§ **WRITTEN TASK**
Transcribe the lines from the start of the data below through the line with "COL = scene.collection", word for word and nothing more.

····················

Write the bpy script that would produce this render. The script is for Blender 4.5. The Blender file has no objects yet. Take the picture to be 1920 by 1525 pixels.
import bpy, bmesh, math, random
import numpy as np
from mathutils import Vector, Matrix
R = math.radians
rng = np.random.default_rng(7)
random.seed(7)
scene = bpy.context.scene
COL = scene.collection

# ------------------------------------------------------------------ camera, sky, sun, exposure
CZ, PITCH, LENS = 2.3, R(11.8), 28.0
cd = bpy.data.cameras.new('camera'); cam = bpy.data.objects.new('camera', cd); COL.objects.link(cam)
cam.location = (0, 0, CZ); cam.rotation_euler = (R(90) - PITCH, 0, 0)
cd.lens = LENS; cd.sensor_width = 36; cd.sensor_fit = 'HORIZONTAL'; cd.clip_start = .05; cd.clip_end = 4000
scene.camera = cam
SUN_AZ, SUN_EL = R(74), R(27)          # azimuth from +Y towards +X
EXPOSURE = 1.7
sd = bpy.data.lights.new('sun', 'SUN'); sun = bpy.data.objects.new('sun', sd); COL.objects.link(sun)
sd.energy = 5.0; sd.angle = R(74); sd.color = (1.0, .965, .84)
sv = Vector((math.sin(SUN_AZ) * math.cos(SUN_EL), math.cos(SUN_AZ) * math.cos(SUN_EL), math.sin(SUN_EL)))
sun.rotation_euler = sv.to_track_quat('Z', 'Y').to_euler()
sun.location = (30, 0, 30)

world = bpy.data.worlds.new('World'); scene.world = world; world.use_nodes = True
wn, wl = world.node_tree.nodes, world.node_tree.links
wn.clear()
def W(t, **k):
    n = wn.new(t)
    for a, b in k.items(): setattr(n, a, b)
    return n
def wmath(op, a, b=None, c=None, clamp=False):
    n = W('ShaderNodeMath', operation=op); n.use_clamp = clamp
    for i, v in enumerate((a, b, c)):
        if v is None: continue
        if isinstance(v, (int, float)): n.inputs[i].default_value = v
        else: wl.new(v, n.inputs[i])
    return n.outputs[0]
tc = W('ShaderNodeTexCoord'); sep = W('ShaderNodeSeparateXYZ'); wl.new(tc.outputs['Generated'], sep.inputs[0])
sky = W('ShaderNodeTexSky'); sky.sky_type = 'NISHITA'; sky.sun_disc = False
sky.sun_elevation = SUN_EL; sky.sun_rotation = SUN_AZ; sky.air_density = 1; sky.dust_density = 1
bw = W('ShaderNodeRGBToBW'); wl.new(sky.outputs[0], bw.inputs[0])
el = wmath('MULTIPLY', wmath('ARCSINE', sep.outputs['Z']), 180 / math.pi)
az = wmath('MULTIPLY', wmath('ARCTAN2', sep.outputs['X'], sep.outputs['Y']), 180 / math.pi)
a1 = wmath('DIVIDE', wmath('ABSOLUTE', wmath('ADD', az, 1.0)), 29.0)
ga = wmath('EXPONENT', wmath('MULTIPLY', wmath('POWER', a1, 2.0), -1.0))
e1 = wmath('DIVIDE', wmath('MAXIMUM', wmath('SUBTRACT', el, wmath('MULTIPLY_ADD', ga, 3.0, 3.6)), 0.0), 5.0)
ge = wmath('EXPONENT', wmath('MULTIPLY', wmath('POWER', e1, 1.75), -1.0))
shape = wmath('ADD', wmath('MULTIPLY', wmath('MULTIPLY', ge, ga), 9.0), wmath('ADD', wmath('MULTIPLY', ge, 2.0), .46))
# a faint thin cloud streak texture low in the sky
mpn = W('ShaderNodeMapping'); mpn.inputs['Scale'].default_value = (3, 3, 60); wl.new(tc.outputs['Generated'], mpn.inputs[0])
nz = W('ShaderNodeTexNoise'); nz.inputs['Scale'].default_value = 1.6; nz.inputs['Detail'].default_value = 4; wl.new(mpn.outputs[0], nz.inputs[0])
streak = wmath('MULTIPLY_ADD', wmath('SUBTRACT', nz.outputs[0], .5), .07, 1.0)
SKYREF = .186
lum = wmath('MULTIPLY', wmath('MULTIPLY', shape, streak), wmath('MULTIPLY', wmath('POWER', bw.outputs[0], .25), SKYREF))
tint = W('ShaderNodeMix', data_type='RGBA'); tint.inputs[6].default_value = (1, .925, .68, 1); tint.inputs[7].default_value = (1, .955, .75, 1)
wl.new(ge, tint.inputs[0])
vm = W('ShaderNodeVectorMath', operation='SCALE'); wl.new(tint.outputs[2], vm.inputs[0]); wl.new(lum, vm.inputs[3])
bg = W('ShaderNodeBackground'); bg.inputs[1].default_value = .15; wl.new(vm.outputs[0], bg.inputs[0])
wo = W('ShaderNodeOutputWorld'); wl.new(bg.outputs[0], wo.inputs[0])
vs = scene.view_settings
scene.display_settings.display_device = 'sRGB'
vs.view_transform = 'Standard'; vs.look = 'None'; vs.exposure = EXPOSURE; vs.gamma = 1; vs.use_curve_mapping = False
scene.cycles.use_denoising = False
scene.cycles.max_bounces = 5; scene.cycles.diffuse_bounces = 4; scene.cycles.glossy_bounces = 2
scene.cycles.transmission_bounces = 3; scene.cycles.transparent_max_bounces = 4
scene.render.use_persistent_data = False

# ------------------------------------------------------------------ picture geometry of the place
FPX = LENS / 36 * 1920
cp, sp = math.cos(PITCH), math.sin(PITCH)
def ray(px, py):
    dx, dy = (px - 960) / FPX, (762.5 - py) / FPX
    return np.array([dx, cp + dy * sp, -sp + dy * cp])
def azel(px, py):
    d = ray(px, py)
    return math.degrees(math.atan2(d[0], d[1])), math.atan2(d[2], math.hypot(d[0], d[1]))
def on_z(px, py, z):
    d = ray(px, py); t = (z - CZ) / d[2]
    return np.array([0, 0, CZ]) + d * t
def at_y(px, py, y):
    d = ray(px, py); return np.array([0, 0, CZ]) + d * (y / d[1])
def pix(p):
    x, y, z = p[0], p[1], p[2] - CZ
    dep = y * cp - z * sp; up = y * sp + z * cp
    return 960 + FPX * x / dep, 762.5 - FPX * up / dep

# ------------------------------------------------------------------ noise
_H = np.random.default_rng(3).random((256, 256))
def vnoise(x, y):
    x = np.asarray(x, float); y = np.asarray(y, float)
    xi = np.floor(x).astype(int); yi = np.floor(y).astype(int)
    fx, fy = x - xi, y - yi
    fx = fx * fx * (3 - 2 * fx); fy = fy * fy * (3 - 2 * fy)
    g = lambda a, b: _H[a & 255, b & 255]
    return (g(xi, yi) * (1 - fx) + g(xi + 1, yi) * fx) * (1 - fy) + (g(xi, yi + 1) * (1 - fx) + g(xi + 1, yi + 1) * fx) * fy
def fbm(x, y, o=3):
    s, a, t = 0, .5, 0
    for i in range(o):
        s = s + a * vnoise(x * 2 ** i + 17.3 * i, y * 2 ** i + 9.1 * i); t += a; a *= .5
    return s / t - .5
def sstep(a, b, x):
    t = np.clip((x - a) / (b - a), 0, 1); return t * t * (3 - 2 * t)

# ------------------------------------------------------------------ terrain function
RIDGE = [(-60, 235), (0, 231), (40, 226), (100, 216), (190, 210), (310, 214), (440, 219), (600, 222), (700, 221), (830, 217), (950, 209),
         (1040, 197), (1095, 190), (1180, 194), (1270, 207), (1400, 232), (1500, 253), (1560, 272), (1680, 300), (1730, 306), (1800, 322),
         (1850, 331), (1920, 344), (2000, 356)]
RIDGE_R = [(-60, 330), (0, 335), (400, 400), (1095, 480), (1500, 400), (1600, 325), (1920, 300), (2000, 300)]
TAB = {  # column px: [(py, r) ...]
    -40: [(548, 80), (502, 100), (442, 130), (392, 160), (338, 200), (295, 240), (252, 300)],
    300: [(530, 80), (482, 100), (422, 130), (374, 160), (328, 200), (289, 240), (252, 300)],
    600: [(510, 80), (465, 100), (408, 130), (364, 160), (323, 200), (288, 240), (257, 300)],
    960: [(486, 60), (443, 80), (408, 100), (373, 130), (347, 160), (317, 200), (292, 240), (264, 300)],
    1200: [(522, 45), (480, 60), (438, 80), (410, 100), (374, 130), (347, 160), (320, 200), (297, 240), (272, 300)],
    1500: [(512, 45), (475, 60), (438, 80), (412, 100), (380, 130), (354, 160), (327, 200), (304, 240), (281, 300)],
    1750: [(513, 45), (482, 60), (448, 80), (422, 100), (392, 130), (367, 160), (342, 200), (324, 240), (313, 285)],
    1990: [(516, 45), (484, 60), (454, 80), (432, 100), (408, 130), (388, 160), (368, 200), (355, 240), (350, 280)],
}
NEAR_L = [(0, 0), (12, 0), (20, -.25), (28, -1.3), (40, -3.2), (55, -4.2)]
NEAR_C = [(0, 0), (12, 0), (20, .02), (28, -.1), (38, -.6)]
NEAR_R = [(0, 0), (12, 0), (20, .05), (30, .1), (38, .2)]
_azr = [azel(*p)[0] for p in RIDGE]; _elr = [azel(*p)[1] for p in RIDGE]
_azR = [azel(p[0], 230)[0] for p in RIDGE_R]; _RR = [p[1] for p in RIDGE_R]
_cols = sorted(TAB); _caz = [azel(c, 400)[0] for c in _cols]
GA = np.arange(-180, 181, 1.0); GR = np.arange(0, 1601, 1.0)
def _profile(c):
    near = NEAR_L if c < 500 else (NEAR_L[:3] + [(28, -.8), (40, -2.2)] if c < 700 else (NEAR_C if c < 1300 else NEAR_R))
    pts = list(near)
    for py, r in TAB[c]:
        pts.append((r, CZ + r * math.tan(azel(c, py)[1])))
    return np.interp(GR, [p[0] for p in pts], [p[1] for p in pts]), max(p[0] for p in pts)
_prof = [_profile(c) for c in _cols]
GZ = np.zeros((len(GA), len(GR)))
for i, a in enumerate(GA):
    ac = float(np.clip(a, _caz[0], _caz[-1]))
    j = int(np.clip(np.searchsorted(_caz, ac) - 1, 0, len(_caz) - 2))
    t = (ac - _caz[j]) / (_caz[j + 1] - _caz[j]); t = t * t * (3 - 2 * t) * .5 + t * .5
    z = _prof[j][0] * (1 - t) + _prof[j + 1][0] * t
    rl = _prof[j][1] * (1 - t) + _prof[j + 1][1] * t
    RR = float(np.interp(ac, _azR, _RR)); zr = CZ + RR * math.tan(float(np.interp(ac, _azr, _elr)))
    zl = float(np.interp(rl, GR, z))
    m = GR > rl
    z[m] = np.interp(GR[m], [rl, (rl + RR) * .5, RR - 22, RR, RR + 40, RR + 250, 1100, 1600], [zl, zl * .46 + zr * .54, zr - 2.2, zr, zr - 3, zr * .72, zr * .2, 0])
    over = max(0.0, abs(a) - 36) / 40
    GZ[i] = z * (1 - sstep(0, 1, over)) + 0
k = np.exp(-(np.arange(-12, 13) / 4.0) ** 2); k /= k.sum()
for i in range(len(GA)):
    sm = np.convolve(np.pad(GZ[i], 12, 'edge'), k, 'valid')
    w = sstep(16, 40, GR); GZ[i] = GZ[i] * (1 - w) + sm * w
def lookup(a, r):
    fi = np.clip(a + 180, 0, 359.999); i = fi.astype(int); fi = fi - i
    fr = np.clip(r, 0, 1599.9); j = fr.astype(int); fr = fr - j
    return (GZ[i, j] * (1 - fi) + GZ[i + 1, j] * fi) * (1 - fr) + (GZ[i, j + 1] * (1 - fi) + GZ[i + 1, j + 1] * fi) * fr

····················

§ **RESULT**
Write the bpy script that would produce this render. The script is for Blender 4.5. The Blender file has no objects yet. Take the picture to be 1920 by 1525 pixels.
import bpy, bmesh, math, random
import numpy as np
from mathutils import Vector, Matrix
R = math.radians
rng = np.random.default_rng(7)
random.seed(7)
scene = bpy.context.scene
COL = scene.collection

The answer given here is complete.